As a guide, ATO ID 2002/45 states that a portfolio holding in a company (that is, a holding of 10 per cent or less of the equity in a company) will generally be accepted as non-commercial activity and any dividends received from such a holding would be exempt from tax (provided the other requirements of sovereign immunity are also satisfied). The SPV non-resident company is not involved in a shareholding of the Australian company. Income is derived solely by the SPV non-resident company in Australia from its passive debt investment, which includes the loan notes and the warrants in the Australian company.
ATO ID 2002/45 states that 'a commercial activity is generally an activity concerned with the trading of goods and services, such as buying, selling, barter and transportation, and includes the carrying on of a business.' The SPV non-resident company does not engage in any activities of this nature in Australia in relation to its investment in the Australian company.

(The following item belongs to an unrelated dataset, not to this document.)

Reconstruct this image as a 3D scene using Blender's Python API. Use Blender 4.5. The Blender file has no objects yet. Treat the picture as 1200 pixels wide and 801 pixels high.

However, all of the particular facts and circumstances need to be considered when determining whether an investment is a non-commercial activity. This includes determining whether the SPV non-resident company has a sufficient level of influence over the Australian company, such that it can be said that it is involved in carrying on the commercial activity of the Australian company. Therefore, consideration needs to be given to the relationship between the SPV non-resident company and the Australian company.
The loan agreement provides that the Australian company must supply the SPV non-resident company information in relation to its financial status and expansion project. Although the SPV non-resident company will have the right to receive and review such information, it does not have the ability to amend or alter the information. Therefore, this will be a passive oversight role, and will not cause the investment to be considered non-passive and commercial.
The loan agreement provides that the SPV non-resident company must give prior consent or approval to the Australian company over certain actions, including entering into new material contracts, corporate restructures or transactions to dispose of any assets. It is accepted that these undertakings are in place to protect and preserve the secured property, and ensure the ability of the Australian company to repay the debt is not adversely impacted. None of these undertakings relate to the day-to-day business activities that are conducted by the Australian company.
The loan agreement provides that the SPV non-resident company is entitled to appoint a delegate to attend board meetings of the Australian company as an observer, and will not have any voting rights at the board meetings. As such, as there is no right to vote or influence board meetings, the involvement is passive.
Further, the holding of rights by the SPV non-resident company as a warrant holder does not adversely impact on its debt investment such that it is considered to be non-passive and commercial.
For the aforementioned reasons, the SPV non-resident company's debt investment and warrant deed is a non-commercial and passive investment. As such, Requirement 3 of ATO ID 2002/45 is satisfied.